Easily
the most popular of all the 1920s strip card sets, the W514 set of
1919-21 features a large checklist of 120 players. Issued in 10-card
strips, they were meant to be cut along dotted lines, separating each card. The
result - as with many strip cards - is a host of off-condition cards that
were often torn rather than carefully cut. As a result, miscuts and
poorly-shorn borders are common condition flaws. The flimsy paper on
which the cards were printed is also an issue, making high-grade examples
very difficult to obtain.
Brooklyn's Ivan "Ivy" Olson is the subject of this hand cut example which
has been graded Authentic by SGC due to a wet sheet transfer on the card's reverse. The print on the reverse has the black, blue, and red layers, leaving only the orange and peach layers from creating a fully realized mirror image of the card on the back.

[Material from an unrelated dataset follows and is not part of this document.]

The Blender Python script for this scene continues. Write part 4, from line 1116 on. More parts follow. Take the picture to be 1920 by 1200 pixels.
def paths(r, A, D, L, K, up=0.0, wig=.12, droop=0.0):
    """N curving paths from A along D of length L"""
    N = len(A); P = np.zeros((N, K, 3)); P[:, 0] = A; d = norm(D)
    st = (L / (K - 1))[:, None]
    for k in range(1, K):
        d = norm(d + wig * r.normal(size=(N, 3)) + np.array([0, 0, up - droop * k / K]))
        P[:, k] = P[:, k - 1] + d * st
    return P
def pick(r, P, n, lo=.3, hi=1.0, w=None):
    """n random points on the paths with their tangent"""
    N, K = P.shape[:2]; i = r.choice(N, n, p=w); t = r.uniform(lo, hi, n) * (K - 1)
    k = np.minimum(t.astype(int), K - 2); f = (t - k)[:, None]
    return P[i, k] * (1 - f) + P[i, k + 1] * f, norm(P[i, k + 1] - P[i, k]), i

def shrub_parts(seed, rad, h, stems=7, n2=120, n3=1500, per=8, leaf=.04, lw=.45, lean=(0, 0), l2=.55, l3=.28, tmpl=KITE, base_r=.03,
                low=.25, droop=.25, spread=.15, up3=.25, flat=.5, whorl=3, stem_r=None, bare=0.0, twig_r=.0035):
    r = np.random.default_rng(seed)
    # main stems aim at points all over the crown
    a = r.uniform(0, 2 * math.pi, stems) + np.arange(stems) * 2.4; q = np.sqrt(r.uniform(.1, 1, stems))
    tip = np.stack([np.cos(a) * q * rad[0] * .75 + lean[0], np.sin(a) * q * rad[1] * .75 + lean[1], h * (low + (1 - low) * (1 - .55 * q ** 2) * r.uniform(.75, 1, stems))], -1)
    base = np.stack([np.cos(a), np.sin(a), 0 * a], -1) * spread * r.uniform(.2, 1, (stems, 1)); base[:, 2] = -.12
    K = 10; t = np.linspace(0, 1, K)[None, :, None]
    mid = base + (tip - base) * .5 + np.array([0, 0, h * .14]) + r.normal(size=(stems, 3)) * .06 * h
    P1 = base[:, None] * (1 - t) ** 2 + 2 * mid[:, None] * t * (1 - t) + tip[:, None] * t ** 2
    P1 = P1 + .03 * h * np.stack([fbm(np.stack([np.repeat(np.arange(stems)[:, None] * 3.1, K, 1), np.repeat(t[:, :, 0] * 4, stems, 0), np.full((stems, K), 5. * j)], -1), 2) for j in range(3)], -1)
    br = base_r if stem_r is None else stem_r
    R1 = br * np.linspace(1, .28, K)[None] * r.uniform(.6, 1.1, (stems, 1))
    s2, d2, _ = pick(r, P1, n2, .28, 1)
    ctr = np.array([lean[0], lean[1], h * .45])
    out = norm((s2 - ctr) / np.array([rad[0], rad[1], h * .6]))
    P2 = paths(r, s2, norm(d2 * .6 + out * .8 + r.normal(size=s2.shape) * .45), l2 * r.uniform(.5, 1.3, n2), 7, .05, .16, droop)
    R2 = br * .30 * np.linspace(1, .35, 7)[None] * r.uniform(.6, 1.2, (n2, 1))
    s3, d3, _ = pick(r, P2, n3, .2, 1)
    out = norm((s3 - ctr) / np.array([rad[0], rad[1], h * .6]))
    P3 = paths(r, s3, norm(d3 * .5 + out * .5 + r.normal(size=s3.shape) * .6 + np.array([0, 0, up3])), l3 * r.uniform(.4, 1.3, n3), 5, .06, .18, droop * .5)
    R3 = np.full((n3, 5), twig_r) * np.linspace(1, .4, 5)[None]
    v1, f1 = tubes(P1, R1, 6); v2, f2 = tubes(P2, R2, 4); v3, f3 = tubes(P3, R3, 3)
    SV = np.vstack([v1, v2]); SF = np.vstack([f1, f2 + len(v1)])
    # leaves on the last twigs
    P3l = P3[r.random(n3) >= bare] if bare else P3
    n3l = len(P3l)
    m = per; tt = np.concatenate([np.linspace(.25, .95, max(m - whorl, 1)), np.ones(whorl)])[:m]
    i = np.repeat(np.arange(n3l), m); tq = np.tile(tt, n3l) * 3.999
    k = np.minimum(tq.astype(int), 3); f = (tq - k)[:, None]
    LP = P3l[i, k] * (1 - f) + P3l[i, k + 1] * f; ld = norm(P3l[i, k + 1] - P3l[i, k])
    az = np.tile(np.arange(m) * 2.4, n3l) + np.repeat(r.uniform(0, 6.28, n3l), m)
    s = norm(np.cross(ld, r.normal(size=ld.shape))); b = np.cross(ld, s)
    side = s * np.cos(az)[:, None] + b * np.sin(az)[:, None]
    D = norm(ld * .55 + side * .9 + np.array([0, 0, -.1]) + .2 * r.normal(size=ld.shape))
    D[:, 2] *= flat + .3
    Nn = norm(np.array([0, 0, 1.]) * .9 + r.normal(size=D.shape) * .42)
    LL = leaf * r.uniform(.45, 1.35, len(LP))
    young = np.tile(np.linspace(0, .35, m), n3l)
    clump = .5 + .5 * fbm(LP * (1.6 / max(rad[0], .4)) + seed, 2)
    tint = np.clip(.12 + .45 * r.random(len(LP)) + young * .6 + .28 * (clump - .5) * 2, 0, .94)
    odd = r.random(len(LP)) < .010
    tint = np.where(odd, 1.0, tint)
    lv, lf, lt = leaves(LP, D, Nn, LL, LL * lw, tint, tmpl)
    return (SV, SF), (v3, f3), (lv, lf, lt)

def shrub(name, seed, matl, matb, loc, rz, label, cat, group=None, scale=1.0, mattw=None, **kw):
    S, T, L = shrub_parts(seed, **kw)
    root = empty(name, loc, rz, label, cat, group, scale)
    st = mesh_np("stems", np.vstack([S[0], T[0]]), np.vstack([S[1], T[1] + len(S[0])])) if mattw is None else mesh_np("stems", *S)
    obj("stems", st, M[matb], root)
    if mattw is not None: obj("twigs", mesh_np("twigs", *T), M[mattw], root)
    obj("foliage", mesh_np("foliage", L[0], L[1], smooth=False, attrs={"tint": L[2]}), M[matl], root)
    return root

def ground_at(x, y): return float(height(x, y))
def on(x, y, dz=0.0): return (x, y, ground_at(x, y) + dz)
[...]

Forgetting that, though, the front of the card presents beautifully, with wonderful corners and edges, especially for a hand cut card.
A slight registration error in the orange layer drops the background down a smidge from where it's supposed to be, but other than that, the front looks as nice as one could reasonably expect a strip card to look. A tremendous example of "buy the card, not the grade."
SGC has only ever
graded 10 total examples of this W514, with only eight receiving a
higher grade than the Authentic offered here of Ivan "Ivy" Olson.